Not enough has changed. It's amazing how devastated New Orleans remains. My concern is the effect on the music and culture of the city, traditions passed down organically via neighborhoods, families and homes. It happened naturally, that perpetuation of cultural information. Now that line of cultural transmission has been fractured.

Before the storm, Tipitina's Foundation was focused on uplifting the music culture of the city. After the storm, it's about saving that same culture.

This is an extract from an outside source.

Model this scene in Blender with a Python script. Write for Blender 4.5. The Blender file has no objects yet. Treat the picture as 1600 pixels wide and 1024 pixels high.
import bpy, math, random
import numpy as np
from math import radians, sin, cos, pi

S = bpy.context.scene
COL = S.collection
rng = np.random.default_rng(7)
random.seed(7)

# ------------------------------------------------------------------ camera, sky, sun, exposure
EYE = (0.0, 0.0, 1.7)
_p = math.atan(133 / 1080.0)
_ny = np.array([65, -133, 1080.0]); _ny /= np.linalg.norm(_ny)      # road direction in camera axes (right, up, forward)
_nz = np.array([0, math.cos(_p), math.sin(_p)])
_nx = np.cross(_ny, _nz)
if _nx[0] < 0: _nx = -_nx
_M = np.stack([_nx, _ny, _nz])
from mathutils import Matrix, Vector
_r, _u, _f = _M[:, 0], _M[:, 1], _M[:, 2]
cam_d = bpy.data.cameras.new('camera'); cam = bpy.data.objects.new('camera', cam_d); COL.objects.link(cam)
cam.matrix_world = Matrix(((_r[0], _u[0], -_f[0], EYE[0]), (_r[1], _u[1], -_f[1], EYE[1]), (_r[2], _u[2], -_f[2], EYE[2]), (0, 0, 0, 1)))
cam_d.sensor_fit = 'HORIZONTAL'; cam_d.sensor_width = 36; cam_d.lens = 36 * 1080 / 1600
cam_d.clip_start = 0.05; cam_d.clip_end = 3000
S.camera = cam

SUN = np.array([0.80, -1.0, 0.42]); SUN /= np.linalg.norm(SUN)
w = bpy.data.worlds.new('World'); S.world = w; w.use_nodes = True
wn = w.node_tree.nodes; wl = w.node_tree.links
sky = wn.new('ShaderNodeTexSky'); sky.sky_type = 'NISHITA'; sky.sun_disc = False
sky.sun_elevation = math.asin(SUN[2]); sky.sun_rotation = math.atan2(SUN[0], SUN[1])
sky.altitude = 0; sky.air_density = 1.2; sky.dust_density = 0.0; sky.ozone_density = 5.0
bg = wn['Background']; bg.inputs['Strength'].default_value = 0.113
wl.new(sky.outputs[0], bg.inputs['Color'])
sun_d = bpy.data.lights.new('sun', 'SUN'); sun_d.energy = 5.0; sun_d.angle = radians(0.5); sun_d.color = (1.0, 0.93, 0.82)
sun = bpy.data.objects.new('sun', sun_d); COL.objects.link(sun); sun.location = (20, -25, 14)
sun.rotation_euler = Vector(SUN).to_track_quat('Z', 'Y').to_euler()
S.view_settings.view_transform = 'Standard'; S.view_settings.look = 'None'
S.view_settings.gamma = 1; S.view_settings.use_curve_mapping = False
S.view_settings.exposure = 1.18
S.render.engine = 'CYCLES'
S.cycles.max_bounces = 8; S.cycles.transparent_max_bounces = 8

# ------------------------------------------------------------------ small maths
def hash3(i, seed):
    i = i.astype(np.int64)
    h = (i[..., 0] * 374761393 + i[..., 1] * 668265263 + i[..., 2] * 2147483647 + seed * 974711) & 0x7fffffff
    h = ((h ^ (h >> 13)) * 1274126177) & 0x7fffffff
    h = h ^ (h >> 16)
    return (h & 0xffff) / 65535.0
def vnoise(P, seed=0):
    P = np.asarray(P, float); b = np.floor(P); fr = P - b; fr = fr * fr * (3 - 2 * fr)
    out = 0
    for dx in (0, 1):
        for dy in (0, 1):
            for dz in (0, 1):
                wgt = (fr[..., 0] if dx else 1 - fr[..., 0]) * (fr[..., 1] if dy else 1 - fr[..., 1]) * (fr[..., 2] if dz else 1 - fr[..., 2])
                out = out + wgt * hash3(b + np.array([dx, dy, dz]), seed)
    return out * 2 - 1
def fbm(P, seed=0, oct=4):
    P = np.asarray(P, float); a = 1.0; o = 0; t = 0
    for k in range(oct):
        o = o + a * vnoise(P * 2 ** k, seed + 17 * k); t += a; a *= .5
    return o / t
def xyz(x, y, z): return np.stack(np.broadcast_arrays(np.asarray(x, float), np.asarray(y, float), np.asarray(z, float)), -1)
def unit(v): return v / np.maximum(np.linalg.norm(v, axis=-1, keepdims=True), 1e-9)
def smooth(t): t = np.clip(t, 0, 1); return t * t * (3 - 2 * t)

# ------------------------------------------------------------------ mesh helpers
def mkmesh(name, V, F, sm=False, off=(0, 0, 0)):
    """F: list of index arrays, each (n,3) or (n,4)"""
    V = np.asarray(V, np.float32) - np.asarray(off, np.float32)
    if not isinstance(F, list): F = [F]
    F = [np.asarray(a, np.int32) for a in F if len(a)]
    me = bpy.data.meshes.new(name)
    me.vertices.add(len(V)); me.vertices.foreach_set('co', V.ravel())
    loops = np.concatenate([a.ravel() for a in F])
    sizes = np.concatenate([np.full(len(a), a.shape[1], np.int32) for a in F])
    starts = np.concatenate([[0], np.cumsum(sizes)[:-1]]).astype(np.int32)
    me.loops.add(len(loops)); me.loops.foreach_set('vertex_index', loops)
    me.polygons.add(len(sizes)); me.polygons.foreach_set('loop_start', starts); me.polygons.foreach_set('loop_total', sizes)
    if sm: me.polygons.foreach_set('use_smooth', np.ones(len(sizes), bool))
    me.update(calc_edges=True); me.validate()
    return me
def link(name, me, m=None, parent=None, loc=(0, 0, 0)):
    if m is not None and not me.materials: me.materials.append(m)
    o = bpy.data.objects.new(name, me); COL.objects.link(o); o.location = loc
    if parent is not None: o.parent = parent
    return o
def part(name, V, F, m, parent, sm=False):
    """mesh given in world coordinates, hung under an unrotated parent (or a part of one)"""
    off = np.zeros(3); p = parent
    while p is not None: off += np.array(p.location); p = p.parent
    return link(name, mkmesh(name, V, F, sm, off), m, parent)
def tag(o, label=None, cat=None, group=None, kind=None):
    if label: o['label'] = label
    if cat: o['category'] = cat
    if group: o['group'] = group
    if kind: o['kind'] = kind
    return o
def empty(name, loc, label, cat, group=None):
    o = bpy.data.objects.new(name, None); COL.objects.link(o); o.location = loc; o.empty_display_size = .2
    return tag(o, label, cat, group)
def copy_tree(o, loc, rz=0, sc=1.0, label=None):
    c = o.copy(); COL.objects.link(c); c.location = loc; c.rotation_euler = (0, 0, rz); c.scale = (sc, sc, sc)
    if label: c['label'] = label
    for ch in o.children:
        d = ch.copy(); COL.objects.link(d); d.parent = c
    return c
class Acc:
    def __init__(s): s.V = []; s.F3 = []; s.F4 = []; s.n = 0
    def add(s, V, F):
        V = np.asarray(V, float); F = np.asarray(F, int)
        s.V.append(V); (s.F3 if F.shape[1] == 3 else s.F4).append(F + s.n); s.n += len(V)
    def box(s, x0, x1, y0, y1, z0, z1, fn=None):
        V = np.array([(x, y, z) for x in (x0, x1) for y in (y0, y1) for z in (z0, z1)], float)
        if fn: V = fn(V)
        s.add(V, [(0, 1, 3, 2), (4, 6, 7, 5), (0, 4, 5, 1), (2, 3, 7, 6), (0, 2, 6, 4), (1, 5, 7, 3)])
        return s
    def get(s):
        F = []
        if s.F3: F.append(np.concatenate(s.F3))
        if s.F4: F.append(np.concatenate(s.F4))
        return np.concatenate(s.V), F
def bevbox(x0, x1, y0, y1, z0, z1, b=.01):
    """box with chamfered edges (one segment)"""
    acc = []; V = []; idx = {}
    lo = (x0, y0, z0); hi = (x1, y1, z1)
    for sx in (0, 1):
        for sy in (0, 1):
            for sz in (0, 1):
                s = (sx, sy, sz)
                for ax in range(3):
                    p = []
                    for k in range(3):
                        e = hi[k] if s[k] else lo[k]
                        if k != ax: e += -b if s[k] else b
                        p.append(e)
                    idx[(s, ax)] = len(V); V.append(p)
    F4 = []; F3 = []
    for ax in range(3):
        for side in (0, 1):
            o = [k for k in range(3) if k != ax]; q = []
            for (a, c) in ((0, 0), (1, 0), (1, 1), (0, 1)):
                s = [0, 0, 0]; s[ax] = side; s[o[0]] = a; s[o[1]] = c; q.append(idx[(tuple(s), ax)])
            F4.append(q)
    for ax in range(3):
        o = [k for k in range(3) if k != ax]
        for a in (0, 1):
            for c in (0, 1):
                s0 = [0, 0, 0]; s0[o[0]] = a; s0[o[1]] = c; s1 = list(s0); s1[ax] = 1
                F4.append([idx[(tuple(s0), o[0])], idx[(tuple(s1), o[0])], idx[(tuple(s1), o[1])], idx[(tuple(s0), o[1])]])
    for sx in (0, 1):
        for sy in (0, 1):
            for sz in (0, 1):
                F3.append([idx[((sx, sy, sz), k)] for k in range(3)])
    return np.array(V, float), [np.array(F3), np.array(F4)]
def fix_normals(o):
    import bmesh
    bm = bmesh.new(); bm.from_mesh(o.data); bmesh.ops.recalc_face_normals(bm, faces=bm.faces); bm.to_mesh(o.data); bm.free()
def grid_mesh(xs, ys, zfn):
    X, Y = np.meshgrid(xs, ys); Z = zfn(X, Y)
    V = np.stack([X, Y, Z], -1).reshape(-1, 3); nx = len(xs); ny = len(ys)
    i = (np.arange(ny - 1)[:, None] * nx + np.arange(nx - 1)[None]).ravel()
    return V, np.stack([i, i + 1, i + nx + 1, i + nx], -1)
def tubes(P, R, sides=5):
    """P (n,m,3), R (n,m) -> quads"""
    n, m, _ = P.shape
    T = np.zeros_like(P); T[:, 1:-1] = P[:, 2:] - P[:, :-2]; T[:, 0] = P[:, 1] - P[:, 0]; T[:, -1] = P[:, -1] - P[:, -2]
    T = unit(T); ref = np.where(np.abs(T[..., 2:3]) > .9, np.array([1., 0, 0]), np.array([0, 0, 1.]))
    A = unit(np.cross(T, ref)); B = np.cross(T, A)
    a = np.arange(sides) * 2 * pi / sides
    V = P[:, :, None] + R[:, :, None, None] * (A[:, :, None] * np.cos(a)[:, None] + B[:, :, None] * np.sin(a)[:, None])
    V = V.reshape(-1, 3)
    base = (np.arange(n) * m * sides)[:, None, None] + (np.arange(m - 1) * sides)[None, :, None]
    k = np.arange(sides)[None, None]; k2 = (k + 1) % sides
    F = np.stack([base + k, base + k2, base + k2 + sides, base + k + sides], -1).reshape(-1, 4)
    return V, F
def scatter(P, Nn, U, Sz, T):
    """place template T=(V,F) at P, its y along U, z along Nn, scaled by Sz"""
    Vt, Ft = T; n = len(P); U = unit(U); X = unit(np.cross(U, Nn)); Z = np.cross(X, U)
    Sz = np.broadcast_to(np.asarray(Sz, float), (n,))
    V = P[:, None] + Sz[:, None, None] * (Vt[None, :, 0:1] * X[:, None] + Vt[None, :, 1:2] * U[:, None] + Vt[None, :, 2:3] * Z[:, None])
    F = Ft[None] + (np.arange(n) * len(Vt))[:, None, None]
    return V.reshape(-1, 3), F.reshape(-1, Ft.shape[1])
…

We run after-school programs, workshops, co-ops. We work with kids and all the way up to elderly musicians. On Aug. 29, the two-year anniversary of the storm, we are giving half a million dollars' worth of new musical instruments to New Orleans public schools. We're getting ready to release a Fats Domino tribute recording, featuring Paul McCartney, Joss Stone, Neil Young and Tom Petty. A percentage of the proceeds will go toward bringing back the Lower 9th Ward, where Fats Domino has lived his entire life.

This is the breeding ground. This is where jazz and blues began. As time passes, the lack of improvement continues, and we're in danger of losing one of the most important natural resources in America.